┌──
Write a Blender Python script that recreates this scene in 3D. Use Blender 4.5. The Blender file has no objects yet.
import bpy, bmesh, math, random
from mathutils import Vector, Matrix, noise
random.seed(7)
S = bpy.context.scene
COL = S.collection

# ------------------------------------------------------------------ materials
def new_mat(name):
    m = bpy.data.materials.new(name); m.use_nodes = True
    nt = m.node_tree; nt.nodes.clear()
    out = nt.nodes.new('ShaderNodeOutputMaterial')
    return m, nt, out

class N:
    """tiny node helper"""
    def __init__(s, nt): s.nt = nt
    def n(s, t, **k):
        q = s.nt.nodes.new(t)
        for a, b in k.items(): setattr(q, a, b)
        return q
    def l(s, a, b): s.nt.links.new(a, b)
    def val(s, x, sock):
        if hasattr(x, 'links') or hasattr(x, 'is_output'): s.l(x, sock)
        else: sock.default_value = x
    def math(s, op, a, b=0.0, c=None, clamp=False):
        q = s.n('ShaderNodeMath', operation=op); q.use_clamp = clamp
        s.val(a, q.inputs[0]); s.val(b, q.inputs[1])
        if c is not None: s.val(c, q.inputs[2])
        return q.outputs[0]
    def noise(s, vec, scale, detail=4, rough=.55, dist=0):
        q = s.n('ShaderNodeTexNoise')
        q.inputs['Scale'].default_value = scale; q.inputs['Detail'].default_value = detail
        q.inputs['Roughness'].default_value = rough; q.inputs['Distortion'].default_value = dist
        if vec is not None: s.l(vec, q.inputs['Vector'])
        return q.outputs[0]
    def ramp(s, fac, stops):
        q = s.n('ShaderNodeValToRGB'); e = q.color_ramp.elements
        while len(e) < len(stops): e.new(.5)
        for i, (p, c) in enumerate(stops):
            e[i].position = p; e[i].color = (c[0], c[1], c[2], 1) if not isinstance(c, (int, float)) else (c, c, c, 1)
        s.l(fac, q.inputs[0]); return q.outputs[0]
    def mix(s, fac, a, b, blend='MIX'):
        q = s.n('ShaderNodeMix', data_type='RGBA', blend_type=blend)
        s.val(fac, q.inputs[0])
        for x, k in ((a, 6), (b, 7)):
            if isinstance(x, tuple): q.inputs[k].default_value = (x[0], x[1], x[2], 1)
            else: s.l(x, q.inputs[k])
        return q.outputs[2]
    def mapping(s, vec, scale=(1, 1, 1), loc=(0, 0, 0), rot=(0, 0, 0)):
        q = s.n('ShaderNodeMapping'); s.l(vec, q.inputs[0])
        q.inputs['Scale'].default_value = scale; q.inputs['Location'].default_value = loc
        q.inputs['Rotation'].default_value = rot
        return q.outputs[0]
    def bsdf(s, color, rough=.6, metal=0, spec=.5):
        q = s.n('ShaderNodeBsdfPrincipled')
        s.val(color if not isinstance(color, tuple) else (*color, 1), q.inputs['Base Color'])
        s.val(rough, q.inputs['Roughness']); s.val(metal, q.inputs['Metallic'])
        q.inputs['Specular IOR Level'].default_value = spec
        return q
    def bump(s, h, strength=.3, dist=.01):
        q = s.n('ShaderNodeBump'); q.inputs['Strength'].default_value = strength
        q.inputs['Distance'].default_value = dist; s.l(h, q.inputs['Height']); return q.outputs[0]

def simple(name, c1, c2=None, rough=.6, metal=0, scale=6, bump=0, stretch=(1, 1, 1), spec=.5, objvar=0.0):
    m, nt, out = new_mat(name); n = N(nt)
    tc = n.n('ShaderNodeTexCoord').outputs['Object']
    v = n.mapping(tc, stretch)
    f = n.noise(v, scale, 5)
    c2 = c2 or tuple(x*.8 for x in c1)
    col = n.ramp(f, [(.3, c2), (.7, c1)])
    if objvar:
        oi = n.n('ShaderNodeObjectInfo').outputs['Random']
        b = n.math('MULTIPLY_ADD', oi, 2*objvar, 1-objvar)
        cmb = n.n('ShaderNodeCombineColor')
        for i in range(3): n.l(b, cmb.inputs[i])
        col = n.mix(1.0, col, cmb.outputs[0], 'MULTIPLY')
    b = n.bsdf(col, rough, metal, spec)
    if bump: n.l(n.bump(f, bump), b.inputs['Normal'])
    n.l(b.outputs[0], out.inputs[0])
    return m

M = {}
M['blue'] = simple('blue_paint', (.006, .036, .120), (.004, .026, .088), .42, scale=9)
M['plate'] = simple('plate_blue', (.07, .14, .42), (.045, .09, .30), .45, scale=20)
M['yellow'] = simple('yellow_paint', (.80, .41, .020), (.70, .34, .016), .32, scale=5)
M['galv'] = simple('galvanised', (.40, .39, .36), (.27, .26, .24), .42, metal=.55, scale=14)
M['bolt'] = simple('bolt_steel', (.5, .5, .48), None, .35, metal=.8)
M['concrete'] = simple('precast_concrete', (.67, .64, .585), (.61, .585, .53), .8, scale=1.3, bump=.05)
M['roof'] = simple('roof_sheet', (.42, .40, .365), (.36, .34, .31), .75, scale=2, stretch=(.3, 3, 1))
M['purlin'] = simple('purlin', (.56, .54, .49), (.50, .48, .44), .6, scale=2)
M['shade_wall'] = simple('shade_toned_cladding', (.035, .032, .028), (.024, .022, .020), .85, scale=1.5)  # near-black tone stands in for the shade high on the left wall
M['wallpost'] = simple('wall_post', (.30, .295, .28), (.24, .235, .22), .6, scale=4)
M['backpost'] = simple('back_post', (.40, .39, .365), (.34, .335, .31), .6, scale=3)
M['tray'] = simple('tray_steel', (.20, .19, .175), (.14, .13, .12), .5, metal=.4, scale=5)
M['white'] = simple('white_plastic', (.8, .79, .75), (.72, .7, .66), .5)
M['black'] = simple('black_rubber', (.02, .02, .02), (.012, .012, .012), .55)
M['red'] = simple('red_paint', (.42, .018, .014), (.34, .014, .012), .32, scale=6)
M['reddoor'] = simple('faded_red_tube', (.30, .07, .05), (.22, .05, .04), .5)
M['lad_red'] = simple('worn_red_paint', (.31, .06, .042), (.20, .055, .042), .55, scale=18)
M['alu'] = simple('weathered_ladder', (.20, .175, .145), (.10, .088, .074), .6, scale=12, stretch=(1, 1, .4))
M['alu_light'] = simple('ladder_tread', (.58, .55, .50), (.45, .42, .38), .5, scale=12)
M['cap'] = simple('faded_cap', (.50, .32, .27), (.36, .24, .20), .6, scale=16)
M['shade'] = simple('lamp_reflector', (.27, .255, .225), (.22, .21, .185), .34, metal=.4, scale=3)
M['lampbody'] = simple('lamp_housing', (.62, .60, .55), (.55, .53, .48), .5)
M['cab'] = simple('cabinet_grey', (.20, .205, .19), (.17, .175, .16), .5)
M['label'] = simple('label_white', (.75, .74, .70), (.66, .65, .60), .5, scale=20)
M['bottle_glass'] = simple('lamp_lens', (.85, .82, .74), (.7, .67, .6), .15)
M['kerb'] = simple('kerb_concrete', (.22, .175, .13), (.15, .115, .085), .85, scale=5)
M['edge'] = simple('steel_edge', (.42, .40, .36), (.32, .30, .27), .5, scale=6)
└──
● **Task statement**
All of the data must be returned exactly.

● **Problem solution**
Write a Blender Python script that recreates this scene in 3D. Use Blender 4.5. The Blender file has no objects yet.
import bpy, bmesh, math, random
from mathutils import Vector, Matrix, noise
random.seed(7)
S = bpy.context.scene
COL = S.collection

# ------------------------------------------------------------------ materials
def new_mat(name):
    m = bpy.data.materials.new(name); m.use_nodes = True
    nt = m.node_tree; nt.nodes.clear()
    out = nt.nodes.new('ShaderNodeOutputMaterial')
    return m, nt, out

class N:
    """tiny node helper"""
    def __init__(s, nt): s.nt = nt
    def n(s, t, **k):
        q = s.nt.nodes.new(t)
        for a, b in k.items(): setattr(q, a, b)
        return q
    def l(s, a, b): s.nt.links.new(a, b)
    def val(s, x, sock):
        if hasattr(x, 'links') or hasattr(x, 'is_output'): s.l(x, sock)
        else: sock.default_value = x
    def math(s, op, a, b=0.0, c=None, clamp=False):
        q = s.n('ShaderNodeMath', operation=op); q.use_clamp = clamp
        s.val(a, q.inputs[0]); s.val(b, q.inputs[1])
        if c is not None: s.val(c, q.inputs[2])
        return q.outputs[0]
    def noise(s, vec, scale, detail=4, rough=.55, dist=0):
        q = s.n('ShaderNodeTexNoise')
        q.inputs['Scale'].default_value = scale; q.inputs['Detail'].default_value = detail
        q.inputs['Roughness'].default_value = rough; q.inputs['Distortion'].default_value = dist
        if vec is not None: s.l(vec, q.inputs['Vector'])
        return q.outputs[0]
    def ramp(s, fac, stops):
        q = s.n('ShaderNodeValToRGB'); e = q.color_ramp.elements
        while len(e) < len(stops): e.new(.5)
        for i, (p, c) in enumerate(stops):
            e[i].position = p; e[i].color = (c[0], c[1], c[2], 1) if not isinstance(c, (int, float)) else (c, c, c, 1)
        s.l(fac, q.inputs[0]); return q.outputs[0]
    def mix(s, fac, a, b, blend='MIX'):
        q = s.n('ShaderNodeMix', data_type='RGBA', blend_type=blend)
        s.val(fac, q.inputs[0])
        for x, k in ((a, 6), (b, 7)):
            if isinstance(x, tuple): q.inputs[k].default_value = (x[0], x[1], x[2], 1)
            else: s.l(x, q.inputs[k])
        return q.outputs[2]
    def mapping(s, vec, scale=(1, 1, 1), loc=(0, 0, 0), rot=(0, 0, 0)):
        q = s.n('ShaderNodeMapping'); s.l(vec, q.inputs[0])
        q.inputs['Scale'].default_value = scale; q.inputs['Location'].default_value = loc
        q.inputs['Rotation'].default_value = rot
        return q.outputs[0]
    def bsdf(s, color, rough=.6, metal=0, spec=.5):
        q = s.n('ShaderNodeBsdfPrincipled')
        s.val(color if not isinstance(color, tuple) else (*color, 1), q.inputs['Base Color'])
        s.val(rough, q.inputs['Roughness']); s.val(metal, q.inputs['Metallic'])
        q.inputs['Specular IOR Level'].default_value = spec
        return q
    def bump(s, h, strength=.3, dist=.01):
        q = s.n('ShaderNodeBump'); q.inputs['Strength'].default_value = strength
        q.inputs['Distance'].default_value = dist; s.l(h, q.inputs['Height']); return q.outputs[0]

def simple(name, c1, c2=None, rough=.6, metal=0, scale=6, bump=0, stretch=(1, 1, 1), spec=.5, objvar=0.0):
    m, nt, out = new_mat(name); n = N(nt)
    tc = n.n('ShaderNodeTexCoord').outputs['Object']
    v = n.mapping(tc, stretch)
    f = n.noise(v, scale, 5)
    c2 = c2 or tuple(x*.8 for x in c1)
    col = n.ramp(f, [(.3, c2), (.7, c1)])
    if objvar:
        oi = n.n('ShaderNodeObjectInfo').outputs['Random']
        b = n.math('MULTIPLY_ADD', oi, 2*objvar, 1-objvar)
        cmb = n.n('ShaderNodeCombineColor')
        for i in range(3): n.l(b, cmb.inputs[i])
        col = n.mix(1.0, col, cmb.outputs[0], 'MULTIPLY')
    b = n.bsdf(col, rough, metal, spec)
    if bump: n.l(n.bump(f, bump), b.inputs['Normal'])
    n.l(b.outputs[0], out.inputs[0])
    return m

M = {}
M['blue'] = simple('blue_paint', (.006, .036, .120), (.004, .026, .088), .42, scale=9)
M['plate'] = simple('plate_blue', (.07, .14, .42), (.045, .09, .30), .45, scale=20)
M['yellow'] = simple('yellow_paint', (.80, .41, .020), (.70, .34, .016), .32, scale=5)
M['galv'] = simple('galvanised', (.40, .39, .36), (.27, .26, .24), .42, metal=.55, scale=14)
M['bolt'] = simple('bolt_steel', (.5, .5, .48), None, .35, metal=.8)
M['concrete'] = simple('precast_concrete', (.67, .64, .585), (.61, .585, .53), .8, scale=1.3, bump=.05)
M['roof'] = simple('roof_sheet', (.42, .40, .365), (.36, .34, .31), .75, scale=2, stretch=(.3, 3, 1))
M['purlin'] = simple('purlin', (.56, .54, .49), (.50, .48, .44), .6, scale=2)
M['shade_wall'] = simple('shade_toned_cladding', (.035, .032, .028), (.024, .022, .020), .85, scale=1.5)  # near-black tone stands in for the shade high on the left wall
M['wallpost'] = simple('wall_post', (.30, .295, .28), (.24, .235, .22), .6, scale=4)
M['backpost'] = simple('back_post', (.40, .39, .365), (.34, .335, .31), .6, scale=3)
M['tray'] = simple('tray_steel', (.20, .19, .175), (.14, .13, .12), .5, metal=.4, scale=5)
M['white'] = simple('white_plastic', (.8, .79, .75), (.72, .7, .66), .5)
M['black'] = simple('black_rubber', (.02, .02, .02), (.012, .012, .012), .55)
M['red'] = simple('red_paint', (.42, .018, .014), (.34, .014, .012), .32, scale=6)
M['reddoor'] = simple('faded_red_tube', (.30, .07, .05), (.22, .05, .04), .5)
M['lad_red'] = simple('worn_red_paint', (.31, .06, .042), (.20, .055, .042), .55, scale=18)
M['alu'] = simple('weathered_ladder', (.20, .175, .145), (.10, .088, .074), .6, scale=12, stretch=(1, 1, .4))
M['alu_light'] = simple('ladder_tread', (.58, .55, .50), (.45, .42, .38), .5, scale=12)
M['cap'] = simple('faded_cap', (.50, .32, .27), (.36, .24, .20), .6, scale=16)
M['shade'] = simple('lamp_reflector', (.27, .255, .225), (.22, .21, .185), .34, metal=.4, scale=3)
M['lampbody'] = simple('lamp_housing', (.62, .60, .55), (.55, .53, .48), .5)
M['cab'] = simple('cabinet_grey', (.20, .205, .19), (.17, .175, .16), .5)
M['label'] = simple('label_white', (.75, .74, .70), (.66, .65, .60), .5, scale=20)
M['bottle_glass'] = simple('lamp_lens', (.85, .82, .74), (.7, .67, .6), .15)
M['kerb'] = simple('kerb_concrete', (.22, .175, .13), (.15, .115, .085), .85, scale=5)
M['edge'] = simple('steel_edge', (.42, .40, .36), (.32, .30, .27), .5, scale=6)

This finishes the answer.